2 gedachten over “Risk management in banking and my PhD topic

  1. Very interesting stuff. I’m sure you’re aware of NN Taleb’s work on the subject. Won’t risk models like the one I assume you’re building always run the risk of giving banks or people dealing with banks a false sense of accurateness?
    And what I was also wondering was: do you think that higher capital ratios in banks, or better ways to calculate risk, would have been able to prevent the financial meltdown of september 2008?

    • Yes, I’ve been following NNT on this subject as well. You could argue that models always give a false sense of accurateness. Models are simplifications of reality, so they’re always going to be wrong here or there. The thing is, they shouldn’t be massively wrong. You shouldn’t give AAA ratings to B products. You shouldn’t say there’s a 0.01% chance to lose 40% if that chance is actually 1%, and so on. I asked Taleb for the alternative on Twitter.
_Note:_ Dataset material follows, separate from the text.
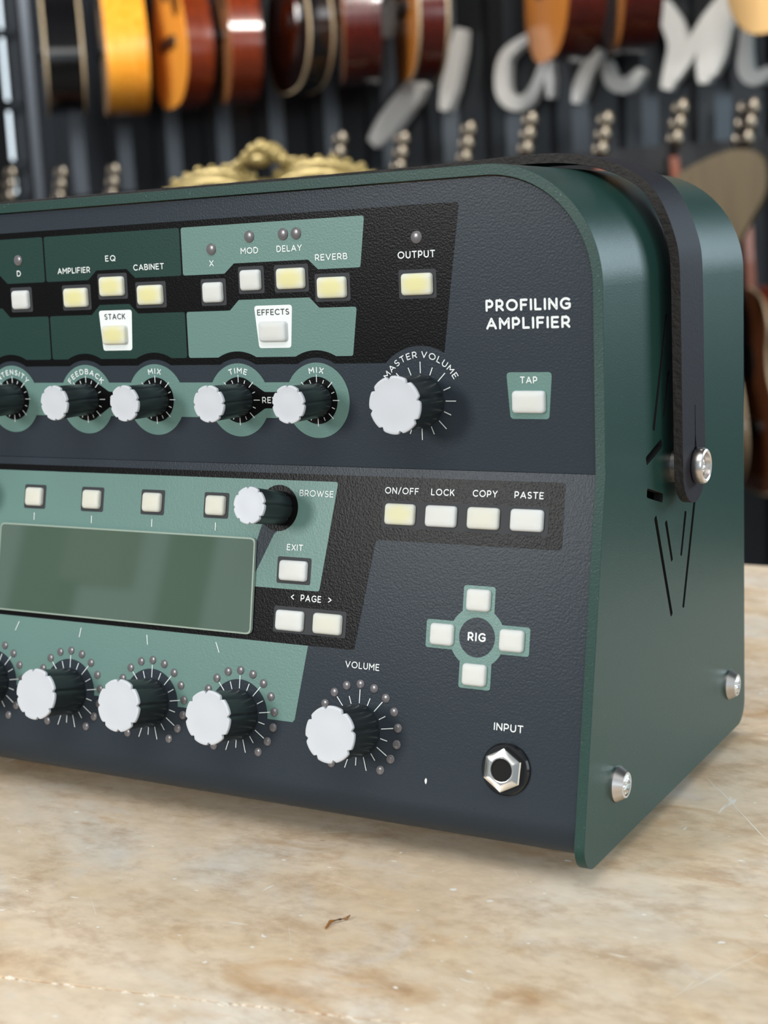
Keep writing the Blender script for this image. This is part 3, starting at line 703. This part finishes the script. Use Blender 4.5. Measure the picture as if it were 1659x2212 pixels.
for i in range(ns - 1):
    for k in range(4): (out_f if k in (0, 2) else edge_f).append((4 * i + k, 4 * i + 4 + k, 4 * i + 4 + (k + 1) % 4, 4 * i + (k + 1) % 4))
mb.add(vs, out_f, 'strap'); mb.add(vs, edge_f, 'suede')
tip = [(YC - HW, 150.0), (YC - HW, 108)] + [(YC + HW * math.cos(math.radians(a)), 108 + (HW - .6) * math.sin(math.radians(a))) for a in range(190, 351, 10)] + [(YC + HW, 108), (YC + HW, 150.0)]
key = [(YC + 1.3 + .35, 129.0), (YC + 1.3 - .35, 129.0), (YC + .9, 119)] + [(YC + 1.3 + 3.4 * math.cos(math.radians(a)), 111.2 + 4.0 * math.sin(math.radians(a))) for a in range(110, 431, 20)] + [(YC + 1.7, 119)]
for x_in, x_out in ((7.0 - TS, 7.0), (-W - 7.0, -W - 7.0 + TS)):
    mb.prism(tip, x_in, x_out, 'strap', holes=[key], mside='suede', axis=lambda y, zz, x: (x, y, zz))
st = mb.build('carrying_strap', amp, smooth=40, bevel=(.5, 2))
bm = bmesh.new(); bm.from_mesh(st.data)
bmesh.ops.delete(bm, geom=[f for f in bm.faces if all(abs(v.co.z - .150) < 1e-6 for v in f.verts)], context='FACES'); bmesh.ops.recalc_face_normals(bm, faces=bm.faces); bm.to_mesh(st.data); bm.free()
put(st, FW); st['label'] = 'black leather carrying strap'
def stud(x0, sgn):
    T_ = lambda x, y, zz: (x0 + sgn * zz, AX + x, AZ + y)
    mb = MB(); mb.lathe([(5.6, 0), (5.6, 2.2), (3.2, 2.2), (3.2, 7.0), (3.8, 7.0), (5.7, 7.3), (5.9, 7.8), (5.9, 9.7), (5.5, 10.5), (4.9, 10.8), (4.3, 10.5), (4.0, 9.0), (.05, 8.8)], 'steel', 48, T=T_)
    o = mb.build('strap_stud', st, smooth=35); o['label'] = 'brushed steel strap stud'
    mb = MB(); mb.lathe([(2.2, 8.8), (2.2, 9.4), (1.6, 9.6), (1.4, 8.9), (.05, 8.85)], 'bright', 6, T=T_); mb.build('hex_socket', o, smooth=0); return o
stud(0, 1)

# ================================================================ background
# ---- guitars
def crom(pts, n=6):
    out = []
    for i in range(len(pts) - 1):
        p0, p1, p2, p3 = (Vector(pts[max(i - 1, 0)]), Vector(pts[i]), Vector(pts[i + 1]), Vector(pts[min(i + 2, len(pts) - 1)]))
        for k in range(n):
            t_ = k / n; out.append(tuple(.5 * ((2 * p1) + (p2 - p0) * t_ + (2 * p0 - 5 * p1 + 4 * p2 - p3) * t_ ** 2 + (3 * p1 - p0 - 3 * p2 + p3) * t_ ** 3)))
    return out + [tuple(pts[-1])]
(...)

He basically said this: give up on numbers in finance and just use logic and reasoning. I’m not willing to accept that and I’m pretty sure I will never accept it. We’re trying to build better models. We can’t just give up. If we fail, we fail, but at least we’ve tried.

      As for your second question, higher capital ratios would probably have avoided a lot of the mess. A big part of the problem was uncertainty about banks going bankrupt. A lot of banks were thought to be close to that point, while others defaulted altogether. If they would have had more capital, there would not have been so many problems. The financial sector would be healthier and the shock to the real economy would probably not have been so bad. But could it be avoided completely? I’m not sure. As for measuring risk better, it depends. It is the regulator that needs to calculate risk correctly, so that banks can hold an appropriate amount of capital. However, if regulators can be fooled, banks can still fuck up, even if they have good models. If they can fool regulators, bankers might have incentives to take too much risk without holding too much capital. If it goes well, they become rich heroes, and if it blows up, they get fired and earn their golden parachute. There’s no real incentive for managers to think about the long run. Risk management models could be right, but managers need to listen to those models as well. On the other hand, if regulators calculate risk correctly, they can make sure banks keep the right amount of capital.